The measure will be applied for a period of 30 days or until the administrator manages to correctly value the assets of the funds.
In a statement, Chile's Financial Market Commission (CMF) announced that it had "suspended the public offering, transaction and listing of shares of the funds managed by Sartor AGF on stock exchanges."
The measure was approved by the president of the regulator, Solange Berstein, and will be applied for a period of 30 days or "until the administrator manages to correctly value the assets of the funds."
The CMF explained that the decision was taken after receiving essential information from Sartor AGF yesterday, January 28, indicating that it had detected that, in the portfolios of some managed funds, there could be significant deteriorations in the valuation estimated by the previous administration of the AGF. "Although these deteriorations have not yet been properly quantified, the Administrator is taking the necessary measures to properly establish their scope," noted Sarto.
In response, the CMF argued that investors and the market in general do not have true, sufficient and timely information about the assets of the funds managed by this company and, therefore, about their correct valuation.
The shares of the funds listed on the Santiago Stock Exchange that are subject to this suspension are: Sartor Oportunidad y Desarrollo Inmobiliario USA (Series A and C); Sartor Capital Efectivo (A, I, Q), Sartor Facturas USD (A, B), Sartor Leasing (A, I, Q), Sartor Mid Mall, Sartor Proyección (A, B, I, Q), Sartor Renta Comercial, Sartor Táctico (A, I, B, Q), Sartor Táctico Internacional (A, I, Q) and Sartor Táctico Perú.

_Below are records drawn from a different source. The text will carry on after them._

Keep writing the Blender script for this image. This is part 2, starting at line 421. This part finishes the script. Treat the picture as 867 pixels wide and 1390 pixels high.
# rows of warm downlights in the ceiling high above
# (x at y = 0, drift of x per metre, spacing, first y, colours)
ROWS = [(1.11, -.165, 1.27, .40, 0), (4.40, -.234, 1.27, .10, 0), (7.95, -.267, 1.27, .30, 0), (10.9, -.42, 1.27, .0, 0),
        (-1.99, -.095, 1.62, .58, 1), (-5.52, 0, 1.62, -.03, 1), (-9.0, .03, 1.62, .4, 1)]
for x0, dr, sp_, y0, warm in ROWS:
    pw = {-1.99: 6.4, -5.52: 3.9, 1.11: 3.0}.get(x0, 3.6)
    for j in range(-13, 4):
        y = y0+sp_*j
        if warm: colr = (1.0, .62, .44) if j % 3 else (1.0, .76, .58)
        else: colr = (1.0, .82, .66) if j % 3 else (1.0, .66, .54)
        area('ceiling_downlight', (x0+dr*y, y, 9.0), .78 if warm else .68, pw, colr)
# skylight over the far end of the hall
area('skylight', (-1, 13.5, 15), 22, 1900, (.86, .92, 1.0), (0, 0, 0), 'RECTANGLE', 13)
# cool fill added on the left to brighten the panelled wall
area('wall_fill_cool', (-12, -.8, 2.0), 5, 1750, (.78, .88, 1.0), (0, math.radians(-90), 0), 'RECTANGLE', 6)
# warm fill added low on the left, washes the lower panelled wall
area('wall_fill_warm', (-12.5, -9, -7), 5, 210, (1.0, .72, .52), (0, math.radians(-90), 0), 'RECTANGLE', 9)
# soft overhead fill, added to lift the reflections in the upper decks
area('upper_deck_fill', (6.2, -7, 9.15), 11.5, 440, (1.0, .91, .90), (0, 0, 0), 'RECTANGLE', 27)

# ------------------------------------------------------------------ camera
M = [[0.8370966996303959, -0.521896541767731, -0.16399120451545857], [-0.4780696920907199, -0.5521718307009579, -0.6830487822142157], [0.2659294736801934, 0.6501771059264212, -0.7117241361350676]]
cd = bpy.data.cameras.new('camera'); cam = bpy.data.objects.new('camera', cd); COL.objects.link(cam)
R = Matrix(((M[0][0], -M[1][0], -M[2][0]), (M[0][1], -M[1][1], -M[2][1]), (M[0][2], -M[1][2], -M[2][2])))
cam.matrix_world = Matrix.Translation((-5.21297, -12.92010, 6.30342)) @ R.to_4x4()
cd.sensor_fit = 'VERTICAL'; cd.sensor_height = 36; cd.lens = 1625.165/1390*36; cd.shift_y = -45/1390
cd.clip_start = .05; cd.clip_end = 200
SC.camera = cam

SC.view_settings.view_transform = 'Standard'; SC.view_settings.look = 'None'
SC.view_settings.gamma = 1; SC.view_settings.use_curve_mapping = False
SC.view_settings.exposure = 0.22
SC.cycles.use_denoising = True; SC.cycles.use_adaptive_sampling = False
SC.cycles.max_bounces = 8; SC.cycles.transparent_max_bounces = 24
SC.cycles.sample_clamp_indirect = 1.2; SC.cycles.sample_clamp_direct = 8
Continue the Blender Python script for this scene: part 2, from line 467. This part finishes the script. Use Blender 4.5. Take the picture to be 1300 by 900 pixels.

As a reminder, in December 2024, the CMF revoked the authorization of Sartor AGF's existence and appointed a liquidator. The regulator explained that it made this decision based on conclusive evidence that Sartor "has not performed its functions diligently" and that its business model reflects a pattern "based on the use of funds under its administration as financing vehicles for entities related to its directors and majority shareholders," in very significant proportions.